Python blogging software

Paul Rubin http
Sun Sep 17 11:02:45 EDT 2006


Steve Holden <steve at holdenweb.com> writes:
> > Fancy frameworks do use caching, but I think of that as a kludgy
> > workaround for lousy performance of the framework itself.  A fast
> > framework should not need caching, except maybe caching gzip output
> > for large blocks of contiguous text.
> The value of caching is mostly for heavy-duty applications built on
> top of the framework.
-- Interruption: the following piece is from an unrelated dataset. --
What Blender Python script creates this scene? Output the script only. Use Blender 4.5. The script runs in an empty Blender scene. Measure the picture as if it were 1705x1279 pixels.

The framework has no control over how much
> computation the application does, but can offer savings by
> "short-circuiting" the repeated execution of lengthy page computations
> in application code.

Fair enough.  I shouldn't have said "lousy performance of the
framework itself" when I should have included the application.  If the
application's page computations are so lengthy, then they too need
speeding up.  

We've got a situation where some big sites (Slashdot, Wikipedia) have
a lot of cached static pages for non-logged-in users (they all see the
same thing), but any user who is logged in sees a version customized
by their preferences, that's usually not cached.  So there's a
perverse incentive to not log in, since you see the static page
faster.

I'd really like to get hold of a big active blog or BBS server to
profile it.  It's been puzzling me for years what makes them so slow.
They just paste user-contributed content together with HTML from
templates, so you'd think it shouldn't be too complicated.